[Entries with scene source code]
# # # # # # #
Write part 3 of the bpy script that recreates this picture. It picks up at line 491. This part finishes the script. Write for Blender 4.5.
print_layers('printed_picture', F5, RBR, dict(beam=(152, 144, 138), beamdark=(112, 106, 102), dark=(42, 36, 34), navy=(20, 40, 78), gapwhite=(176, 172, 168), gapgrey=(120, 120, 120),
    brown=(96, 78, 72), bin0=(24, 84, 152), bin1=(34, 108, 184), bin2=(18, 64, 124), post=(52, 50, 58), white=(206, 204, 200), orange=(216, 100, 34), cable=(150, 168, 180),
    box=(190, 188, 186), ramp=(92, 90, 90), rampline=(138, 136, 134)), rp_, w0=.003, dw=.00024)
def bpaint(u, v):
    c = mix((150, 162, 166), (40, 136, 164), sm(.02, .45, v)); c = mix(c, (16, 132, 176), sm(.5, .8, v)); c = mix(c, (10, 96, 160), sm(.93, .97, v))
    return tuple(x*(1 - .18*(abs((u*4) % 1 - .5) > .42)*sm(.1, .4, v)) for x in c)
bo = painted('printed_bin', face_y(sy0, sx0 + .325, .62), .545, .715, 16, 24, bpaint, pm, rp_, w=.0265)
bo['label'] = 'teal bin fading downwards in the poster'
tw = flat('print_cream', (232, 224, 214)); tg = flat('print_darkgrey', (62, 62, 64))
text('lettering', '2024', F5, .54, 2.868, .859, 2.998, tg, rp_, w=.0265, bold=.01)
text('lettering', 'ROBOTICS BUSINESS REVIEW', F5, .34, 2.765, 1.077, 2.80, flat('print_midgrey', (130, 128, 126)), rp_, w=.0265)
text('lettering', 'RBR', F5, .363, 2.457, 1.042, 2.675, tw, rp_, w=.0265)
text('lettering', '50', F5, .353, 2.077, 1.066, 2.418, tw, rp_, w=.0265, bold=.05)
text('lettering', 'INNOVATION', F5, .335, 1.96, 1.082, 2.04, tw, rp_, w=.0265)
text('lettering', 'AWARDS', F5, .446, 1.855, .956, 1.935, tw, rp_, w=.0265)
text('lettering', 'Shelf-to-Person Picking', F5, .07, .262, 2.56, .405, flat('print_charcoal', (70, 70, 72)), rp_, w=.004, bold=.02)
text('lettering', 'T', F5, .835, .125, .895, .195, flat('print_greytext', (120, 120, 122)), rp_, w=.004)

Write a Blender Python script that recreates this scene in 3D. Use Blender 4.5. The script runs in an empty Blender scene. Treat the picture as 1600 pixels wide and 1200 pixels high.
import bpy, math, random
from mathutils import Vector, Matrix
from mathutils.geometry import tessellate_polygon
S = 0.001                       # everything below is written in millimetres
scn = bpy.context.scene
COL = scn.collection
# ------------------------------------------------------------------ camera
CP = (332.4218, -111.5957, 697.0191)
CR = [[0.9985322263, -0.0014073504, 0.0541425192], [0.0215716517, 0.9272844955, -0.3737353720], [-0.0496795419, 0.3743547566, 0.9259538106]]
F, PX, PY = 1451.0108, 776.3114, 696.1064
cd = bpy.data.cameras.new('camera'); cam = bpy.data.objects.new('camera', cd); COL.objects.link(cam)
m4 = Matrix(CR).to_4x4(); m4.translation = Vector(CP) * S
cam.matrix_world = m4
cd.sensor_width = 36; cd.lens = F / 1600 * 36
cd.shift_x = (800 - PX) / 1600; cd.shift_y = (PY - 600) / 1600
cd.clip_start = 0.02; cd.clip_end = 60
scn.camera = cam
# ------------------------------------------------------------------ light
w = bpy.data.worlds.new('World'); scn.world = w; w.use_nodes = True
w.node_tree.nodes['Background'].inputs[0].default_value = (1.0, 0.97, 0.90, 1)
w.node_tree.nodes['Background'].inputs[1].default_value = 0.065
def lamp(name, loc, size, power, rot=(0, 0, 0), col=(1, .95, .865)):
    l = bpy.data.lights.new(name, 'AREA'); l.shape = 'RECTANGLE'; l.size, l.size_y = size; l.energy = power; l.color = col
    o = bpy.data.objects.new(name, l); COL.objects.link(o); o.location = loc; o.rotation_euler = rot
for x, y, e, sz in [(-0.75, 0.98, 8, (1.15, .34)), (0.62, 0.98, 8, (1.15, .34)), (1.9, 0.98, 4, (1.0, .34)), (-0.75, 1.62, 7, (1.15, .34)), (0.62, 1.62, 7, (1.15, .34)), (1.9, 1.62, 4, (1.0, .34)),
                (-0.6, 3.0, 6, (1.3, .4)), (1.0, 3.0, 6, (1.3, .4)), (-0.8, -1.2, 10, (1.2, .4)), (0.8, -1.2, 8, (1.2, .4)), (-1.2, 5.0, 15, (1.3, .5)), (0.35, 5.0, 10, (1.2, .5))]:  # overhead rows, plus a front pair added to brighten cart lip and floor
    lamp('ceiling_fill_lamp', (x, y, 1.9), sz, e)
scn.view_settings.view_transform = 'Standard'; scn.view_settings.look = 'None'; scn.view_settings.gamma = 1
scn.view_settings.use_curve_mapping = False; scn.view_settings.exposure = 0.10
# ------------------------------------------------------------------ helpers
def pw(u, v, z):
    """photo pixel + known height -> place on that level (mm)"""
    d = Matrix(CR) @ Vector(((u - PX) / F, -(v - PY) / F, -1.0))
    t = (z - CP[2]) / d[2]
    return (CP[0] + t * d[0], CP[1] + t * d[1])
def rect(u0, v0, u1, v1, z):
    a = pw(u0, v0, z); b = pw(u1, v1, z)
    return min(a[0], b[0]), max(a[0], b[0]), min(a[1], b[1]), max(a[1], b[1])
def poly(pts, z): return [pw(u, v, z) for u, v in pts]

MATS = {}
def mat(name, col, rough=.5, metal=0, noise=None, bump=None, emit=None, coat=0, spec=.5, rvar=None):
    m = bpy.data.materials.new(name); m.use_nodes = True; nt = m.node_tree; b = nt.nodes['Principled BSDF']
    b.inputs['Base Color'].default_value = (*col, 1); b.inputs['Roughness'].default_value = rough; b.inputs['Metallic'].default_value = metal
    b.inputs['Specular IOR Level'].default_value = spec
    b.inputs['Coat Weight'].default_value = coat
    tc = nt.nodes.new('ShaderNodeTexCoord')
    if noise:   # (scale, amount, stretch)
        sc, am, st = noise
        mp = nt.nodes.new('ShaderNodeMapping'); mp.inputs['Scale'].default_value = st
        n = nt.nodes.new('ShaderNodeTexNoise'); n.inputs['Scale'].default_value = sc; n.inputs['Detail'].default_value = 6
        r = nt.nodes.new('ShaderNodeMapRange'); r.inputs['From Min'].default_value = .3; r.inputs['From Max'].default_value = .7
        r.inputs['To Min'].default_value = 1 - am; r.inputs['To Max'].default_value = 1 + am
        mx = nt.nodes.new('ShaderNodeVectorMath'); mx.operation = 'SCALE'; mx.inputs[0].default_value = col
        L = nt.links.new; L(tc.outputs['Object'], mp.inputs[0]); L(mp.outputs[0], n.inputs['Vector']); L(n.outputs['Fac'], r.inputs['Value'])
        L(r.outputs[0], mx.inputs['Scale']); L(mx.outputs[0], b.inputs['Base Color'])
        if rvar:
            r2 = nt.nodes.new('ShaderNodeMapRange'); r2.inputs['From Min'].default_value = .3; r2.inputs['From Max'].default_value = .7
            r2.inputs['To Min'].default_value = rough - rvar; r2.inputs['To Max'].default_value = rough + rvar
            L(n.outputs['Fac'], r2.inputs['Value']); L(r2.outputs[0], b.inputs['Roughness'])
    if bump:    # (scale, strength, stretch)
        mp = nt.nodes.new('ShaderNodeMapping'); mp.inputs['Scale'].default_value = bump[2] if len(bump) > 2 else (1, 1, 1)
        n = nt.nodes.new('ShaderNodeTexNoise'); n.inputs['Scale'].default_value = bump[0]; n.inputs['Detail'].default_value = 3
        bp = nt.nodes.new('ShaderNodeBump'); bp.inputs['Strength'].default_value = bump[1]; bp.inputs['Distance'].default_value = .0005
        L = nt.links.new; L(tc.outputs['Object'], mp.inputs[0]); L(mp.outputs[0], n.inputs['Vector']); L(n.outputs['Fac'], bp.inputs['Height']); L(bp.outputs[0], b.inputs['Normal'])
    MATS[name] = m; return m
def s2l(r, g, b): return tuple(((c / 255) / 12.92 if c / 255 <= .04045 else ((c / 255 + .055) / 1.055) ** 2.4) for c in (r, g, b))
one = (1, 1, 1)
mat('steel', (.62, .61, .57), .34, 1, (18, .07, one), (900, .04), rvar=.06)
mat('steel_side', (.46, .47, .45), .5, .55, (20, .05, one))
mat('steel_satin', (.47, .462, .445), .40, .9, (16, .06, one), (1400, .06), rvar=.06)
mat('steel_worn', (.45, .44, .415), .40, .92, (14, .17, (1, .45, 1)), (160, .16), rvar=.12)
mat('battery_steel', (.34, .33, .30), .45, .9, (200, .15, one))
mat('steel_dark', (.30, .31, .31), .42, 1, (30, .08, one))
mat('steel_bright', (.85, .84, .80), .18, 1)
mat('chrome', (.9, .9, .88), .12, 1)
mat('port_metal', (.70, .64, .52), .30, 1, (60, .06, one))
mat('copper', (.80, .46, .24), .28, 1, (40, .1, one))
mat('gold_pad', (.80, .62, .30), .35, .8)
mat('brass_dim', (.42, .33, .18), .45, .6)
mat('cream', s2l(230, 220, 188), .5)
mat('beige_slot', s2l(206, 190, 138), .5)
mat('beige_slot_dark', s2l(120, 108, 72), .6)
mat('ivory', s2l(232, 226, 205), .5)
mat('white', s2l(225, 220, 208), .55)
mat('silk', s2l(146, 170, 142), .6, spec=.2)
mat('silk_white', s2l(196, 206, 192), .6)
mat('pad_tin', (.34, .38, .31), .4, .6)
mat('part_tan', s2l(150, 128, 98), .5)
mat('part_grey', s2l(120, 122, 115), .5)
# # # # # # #
* Required work
Write down again the exact lines running from the beginning of the data to the line containing "122)), rp_, w=.004)", with both ends included.

* Exercise answer
Write part 3 of the bpy script that recreates this picture. It picks up at line 491. This part finishes the script. Write for Blender 4.5.
print_layers('printed_picture', F5, RBR, dict(beam=(152, 144, 138), beamdark=(112, 106, 102), dark=(42, 36, 34), navy=(20, 40, 78), gapwhite=(176, 172, 168), gapgrey=(120, 120, 120),
    brown=(96, 78, 72), bin0=(24, 84, 152), bin1=(34, 108, 184), bin2=(18, 64, 124), post=(52, 50, 58), white=(206, 204, 200), orange=(216, 100, 34), cable=(150, 168, 180),
    box=(190, 188, 186), ramp=(92, 90, 90), rampline=(138, 136, 134)), rp_, w0=.003, dw=.00024)
def bpaint(u, v):
    c = mix((150, 162, 166), (40, 136, 164), sm(.02, .45, v)); c = mix(c, (16, 132, 176), sm(.5, .8, v)); c = mix(c, (10, 96, 160), sm(.93, .97, v))
    return tuple(x*(1 - .18*(abs((u*4) % 1 - .5) > .42)*sm(.1, .4, v)) for x in c)
bo = painted('printed_bin', face_y(sy0, sx0 + .325, .62), .545, .715, 16, 24, bpaint, pm, rp_, w=.0265)
bo['label'] = 'teal bin fading downwards in the poster'
tw = flat('print_cream', (232, 224, 214)); tg = flat('print_darkgrey', (62, 62, 64))
text('lettering', '2024', F5, .54, 2.868, .859, 2.998, tg, rp_, w=.0265, bold=.01)
text('lettering', 'ROBOTICS BUSINESS REVIEW', F5, .34, 2.765, 1.077, 2.80, flat('print_midgrey', (130, 128, 126)), rp_, w=.0265)
text('lettering', 'RBR', F5, .363, 2.457, 1.042, 2.675, tw, rp_, w=.0265)
text('lettering', '50', F5, .353, 2.077, 1.066, 2.418, tw, rp_, w=.0265, bold=.05)
text('lettering', 'INNOVATION', F5, .335, 1.96, 1.082, 2.04, tw, rp_, w=.0265)
text('lettering', 'AWARDS', F5, .446, 1.855, .956, 1.935, tw, rp_, w=.0265)
text('lettering', 'Shelf-to-Person Picking', F5, .07, .262, 2.56, .405, flat('print_charcoal', (70, 70, 72)), rp_, w=.004, bold=.02)
text('lettering', 'T', F5, .835, .125, .895, .195, flat('print_greytext', (120, 120, 122)), rp_, w=.004)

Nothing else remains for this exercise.